A full day of tromping in the colonists’ footsteps will work up anyone’s appetite. Dine on tomato-rosemary ravioli with smoked duck confit and other new American cuisine at the highly acclaimed, jacket-and-tie Regency Room in the Williamsburg Inn (136 E. Francis Street, 1-800-TAVERNS or 757-229-2141). The Trellis (403 Duke of Gloucester Street, Merchants Square, 757-229-8610), is another Williamsburg culinary institution. Try the pan-seared Smithfield pork tenderloin or the cinnamon-dusted salmon fillet, but whatever you do save room for a slice of chef/co-owner Marcel Desaulniers’ seven-layer Death by Chocolate cake. (The less suicidal can opt for the restaurant’s rich house-made ice creams.) A new addition to the fine-dining scene is the chic Fat Canary, (410 Duke of Gloucester Street, Merchants Square, 757-229-3333). If you’re waiting for a table at this intimate space, pass the time browsing the impressive selection of cheeses, wines, and gourmet foods at the restaurant’s sister establishment, The Cheese Shop, (410 Duke of Gloucester Street, 757-220-0298).

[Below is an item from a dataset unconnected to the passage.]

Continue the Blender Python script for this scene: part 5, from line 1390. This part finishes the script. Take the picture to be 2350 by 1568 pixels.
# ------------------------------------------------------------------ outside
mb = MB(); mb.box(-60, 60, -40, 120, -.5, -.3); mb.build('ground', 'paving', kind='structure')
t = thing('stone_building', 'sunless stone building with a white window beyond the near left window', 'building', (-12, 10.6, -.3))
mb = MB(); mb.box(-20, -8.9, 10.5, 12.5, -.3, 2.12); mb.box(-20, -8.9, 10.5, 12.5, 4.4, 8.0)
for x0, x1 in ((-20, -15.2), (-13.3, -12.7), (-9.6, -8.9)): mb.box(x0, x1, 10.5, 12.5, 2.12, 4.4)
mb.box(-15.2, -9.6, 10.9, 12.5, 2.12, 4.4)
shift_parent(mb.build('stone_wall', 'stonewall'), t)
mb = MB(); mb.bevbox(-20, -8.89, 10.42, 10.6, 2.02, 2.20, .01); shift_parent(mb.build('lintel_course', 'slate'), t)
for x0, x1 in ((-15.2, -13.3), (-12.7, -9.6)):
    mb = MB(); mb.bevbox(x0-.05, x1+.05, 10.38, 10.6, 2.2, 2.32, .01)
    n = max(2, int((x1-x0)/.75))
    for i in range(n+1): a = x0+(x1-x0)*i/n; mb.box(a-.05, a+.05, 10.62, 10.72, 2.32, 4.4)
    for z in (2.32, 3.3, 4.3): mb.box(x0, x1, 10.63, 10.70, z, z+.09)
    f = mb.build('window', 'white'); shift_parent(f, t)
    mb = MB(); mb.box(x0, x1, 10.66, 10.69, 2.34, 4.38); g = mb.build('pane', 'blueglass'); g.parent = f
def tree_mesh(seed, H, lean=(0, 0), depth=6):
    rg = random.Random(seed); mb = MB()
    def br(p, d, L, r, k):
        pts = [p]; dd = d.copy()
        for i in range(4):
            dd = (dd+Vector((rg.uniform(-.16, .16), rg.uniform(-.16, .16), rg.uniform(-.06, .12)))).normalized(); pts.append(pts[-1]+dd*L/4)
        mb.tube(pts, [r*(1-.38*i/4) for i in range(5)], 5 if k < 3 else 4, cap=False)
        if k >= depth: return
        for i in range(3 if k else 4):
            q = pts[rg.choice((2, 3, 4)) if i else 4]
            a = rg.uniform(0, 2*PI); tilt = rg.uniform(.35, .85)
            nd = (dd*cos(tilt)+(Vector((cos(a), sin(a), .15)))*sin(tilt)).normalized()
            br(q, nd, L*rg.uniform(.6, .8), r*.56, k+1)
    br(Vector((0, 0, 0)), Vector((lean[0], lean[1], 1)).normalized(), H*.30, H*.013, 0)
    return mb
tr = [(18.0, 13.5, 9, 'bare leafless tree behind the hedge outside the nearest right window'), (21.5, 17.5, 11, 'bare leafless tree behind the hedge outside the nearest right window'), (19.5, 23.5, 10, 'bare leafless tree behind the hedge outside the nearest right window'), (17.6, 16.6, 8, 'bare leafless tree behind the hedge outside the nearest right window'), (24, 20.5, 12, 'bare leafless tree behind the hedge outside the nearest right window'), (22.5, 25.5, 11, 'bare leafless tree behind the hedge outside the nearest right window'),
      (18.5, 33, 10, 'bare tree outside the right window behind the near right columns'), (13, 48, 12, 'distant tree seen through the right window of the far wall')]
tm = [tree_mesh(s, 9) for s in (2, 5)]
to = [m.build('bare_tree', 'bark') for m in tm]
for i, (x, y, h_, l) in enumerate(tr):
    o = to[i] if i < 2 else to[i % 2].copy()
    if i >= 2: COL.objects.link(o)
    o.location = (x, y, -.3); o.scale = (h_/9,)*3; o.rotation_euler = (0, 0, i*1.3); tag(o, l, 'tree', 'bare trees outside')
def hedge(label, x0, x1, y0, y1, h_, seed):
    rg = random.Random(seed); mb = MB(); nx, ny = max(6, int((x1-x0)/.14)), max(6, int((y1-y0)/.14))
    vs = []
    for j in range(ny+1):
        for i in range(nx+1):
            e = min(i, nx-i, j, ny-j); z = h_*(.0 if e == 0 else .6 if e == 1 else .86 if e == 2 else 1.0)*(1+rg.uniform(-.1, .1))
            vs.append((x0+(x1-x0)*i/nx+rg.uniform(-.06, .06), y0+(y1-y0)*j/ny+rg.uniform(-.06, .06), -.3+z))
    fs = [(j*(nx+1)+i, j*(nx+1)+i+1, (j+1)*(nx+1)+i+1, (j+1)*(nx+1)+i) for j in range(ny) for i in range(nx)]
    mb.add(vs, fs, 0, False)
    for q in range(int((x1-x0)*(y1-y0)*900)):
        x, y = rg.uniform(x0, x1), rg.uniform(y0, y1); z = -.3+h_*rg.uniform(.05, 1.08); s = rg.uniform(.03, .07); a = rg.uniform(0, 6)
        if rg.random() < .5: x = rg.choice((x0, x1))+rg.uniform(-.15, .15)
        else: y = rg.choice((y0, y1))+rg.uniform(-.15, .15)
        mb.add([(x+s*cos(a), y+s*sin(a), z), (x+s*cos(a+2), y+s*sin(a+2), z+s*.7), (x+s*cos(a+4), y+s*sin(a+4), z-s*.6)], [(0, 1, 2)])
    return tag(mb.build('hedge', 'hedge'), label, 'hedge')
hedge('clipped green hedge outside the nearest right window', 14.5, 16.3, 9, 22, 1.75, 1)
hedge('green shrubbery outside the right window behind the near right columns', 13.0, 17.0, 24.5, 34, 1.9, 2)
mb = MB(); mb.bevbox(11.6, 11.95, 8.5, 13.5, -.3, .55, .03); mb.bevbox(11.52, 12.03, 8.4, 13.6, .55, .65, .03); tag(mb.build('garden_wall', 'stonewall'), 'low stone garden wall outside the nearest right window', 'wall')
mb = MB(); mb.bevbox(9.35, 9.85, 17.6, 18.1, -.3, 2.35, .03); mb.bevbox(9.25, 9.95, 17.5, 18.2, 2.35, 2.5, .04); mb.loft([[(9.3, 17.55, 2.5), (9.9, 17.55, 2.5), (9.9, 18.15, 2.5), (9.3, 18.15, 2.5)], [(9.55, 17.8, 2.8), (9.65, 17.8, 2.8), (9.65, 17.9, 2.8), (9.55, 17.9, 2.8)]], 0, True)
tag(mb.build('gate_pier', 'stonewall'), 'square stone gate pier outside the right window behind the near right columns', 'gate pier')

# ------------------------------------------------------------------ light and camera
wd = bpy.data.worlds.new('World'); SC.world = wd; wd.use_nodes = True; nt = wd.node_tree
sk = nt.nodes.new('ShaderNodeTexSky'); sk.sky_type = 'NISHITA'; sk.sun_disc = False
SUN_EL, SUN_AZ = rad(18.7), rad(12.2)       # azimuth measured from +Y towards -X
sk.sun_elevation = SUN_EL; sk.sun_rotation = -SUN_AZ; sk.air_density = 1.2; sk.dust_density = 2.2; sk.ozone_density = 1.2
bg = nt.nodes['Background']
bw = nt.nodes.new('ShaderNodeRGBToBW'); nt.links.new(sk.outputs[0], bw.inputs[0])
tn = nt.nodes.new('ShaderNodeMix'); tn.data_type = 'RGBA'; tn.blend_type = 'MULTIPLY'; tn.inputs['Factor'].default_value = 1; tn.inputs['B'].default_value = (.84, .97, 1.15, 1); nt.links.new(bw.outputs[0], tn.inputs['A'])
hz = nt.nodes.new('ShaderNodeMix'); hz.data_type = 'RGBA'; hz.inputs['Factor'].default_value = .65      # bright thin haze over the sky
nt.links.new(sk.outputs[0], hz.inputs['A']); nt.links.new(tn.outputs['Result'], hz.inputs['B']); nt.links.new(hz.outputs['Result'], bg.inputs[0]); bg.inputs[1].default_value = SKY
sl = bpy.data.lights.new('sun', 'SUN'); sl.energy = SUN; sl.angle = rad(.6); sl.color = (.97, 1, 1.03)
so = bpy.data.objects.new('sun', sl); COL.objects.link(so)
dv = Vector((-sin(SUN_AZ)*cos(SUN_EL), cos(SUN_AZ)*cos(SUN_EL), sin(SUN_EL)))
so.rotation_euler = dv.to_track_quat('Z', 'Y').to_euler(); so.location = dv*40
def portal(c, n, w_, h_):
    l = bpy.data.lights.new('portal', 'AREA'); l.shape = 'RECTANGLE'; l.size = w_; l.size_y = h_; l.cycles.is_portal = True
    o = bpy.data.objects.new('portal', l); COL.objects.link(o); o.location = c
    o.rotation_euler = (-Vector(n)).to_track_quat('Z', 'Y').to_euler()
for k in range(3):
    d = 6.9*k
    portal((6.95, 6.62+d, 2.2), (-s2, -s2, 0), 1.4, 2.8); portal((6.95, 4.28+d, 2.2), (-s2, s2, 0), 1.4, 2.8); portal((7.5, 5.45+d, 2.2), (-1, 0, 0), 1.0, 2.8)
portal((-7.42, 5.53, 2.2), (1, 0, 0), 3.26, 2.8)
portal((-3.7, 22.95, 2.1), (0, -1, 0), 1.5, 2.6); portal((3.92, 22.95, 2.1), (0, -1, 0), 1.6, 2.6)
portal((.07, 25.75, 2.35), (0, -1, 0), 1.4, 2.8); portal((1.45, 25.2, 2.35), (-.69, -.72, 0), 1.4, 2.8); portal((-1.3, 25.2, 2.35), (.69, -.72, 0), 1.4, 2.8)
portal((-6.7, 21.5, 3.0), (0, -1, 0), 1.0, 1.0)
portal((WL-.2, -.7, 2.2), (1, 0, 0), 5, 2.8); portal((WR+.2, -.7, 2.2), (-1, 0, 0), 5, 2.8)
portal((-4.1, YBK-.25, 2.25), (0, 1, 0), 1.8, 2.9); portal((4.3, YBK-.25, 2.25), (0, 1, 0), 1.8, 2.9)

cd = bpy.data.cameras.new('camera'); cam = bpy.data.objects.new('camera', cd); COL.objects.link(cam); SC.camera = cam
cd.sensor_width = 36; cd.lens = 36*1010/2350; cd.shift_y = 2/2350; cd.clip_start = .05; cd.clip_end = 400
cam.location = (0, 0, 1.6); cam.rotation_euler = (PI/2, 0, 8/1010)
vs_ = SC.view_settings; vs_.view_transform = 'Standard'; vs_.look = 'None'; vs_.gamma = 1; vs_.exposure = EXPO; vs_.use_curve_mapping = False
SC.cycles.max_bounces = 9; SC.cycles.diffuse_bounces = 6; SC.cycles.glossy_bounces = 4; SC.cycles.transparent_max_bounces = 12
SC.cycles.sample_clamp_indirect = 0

Fat Canary’s kitchen has a way with cheeses, like the house-made mozzarella, paired in a salad with Virginia ham, arugula, roasted tomatoes, and pesto. We thoroughly enjoyed our lunch at Blue Talon Bistro, (420 Prince George Street, Merchants Square, 757-476-2583), where the wide-screen TV features re-runs of The French Chef. (Closed by fire damage shortly after our visit, the cheerful French cafe is scheduled to re-open this month.)
If you’re hankering for something less nouvelle, the Historic Area has its famous colonial taverns, including Christiana Campbell’s, (Waller Street), serving crab cakes and other “surf” specialties, and The King’s Arms, (416 E. Duke of Gloucester Street), a chophouse featuring such favorites as peanut soup and prime rib. Reservations (recommended) for Colonial Williamsburg taverns can be made by calling 1-800-TAVERNS or 757-229-2141. One of the nearest restaurants to Jamestown is The Gabriel Archer Tavern, set among vineyards at the 340-acre Williamsburg Winery (5800 Wessex Hundred, 757-229-0999, ext. 117). Sample a glass of the winery’s award-winning John Adlum Chardonnay as you dig in to a luncheon salad dressed with the tavern’s Raspberry Merlot Vinaigrette. (Lunch daily; limited dinner seatings available April through October only.)
Colonial Williamsburg operates several lodgings in the Historic Area, including the elegantly restored Williamsburg Inn (136 E. Francis Street, 757-229-1000), the hotel of choice for visiting royalty, which is celebrating its 70th anniversary this year. If you’re looking for somewhat cozier accommodations, some two dozen bed-and-breakfast inns are scattered throughout the city. We stayed at Williamsburg Sampler Bed & Breakfast Inn (922 Jamestown Road, 800-722-1169), which offers four tastefully appointed rooms and suites in an 18th century-style brick Colonial west of the Historic Area. Greater Williamsburg offers more than 10,000 rooms for visitors and some of the most scenic are at Kingsmill Resort & Spa (1010 Kingsmill Road, 800-832-5665), a 2,900-acre golf and tennis resort on the James River that offers complimentary shuttle bus service to Colonial Williamsburg. (For other lodging options, consult www.VisitWilliamsburg.com.)
The 23-mile-long Colonial Parkway links Jamestown and Williamsburg with the easternmost Historic Triangle destination, Yorktown, site of the decisive battle of the American Revolution. Two primary attractions, the battlefield and its visitor center (run by the National Park Service) and Yorktown Victory Center (a living-history museum administered by the Jamestown-Yorktown Foundation) tell the story of the British defeat here and Lord Cornwallis’ subsequent surrender to General George Washington.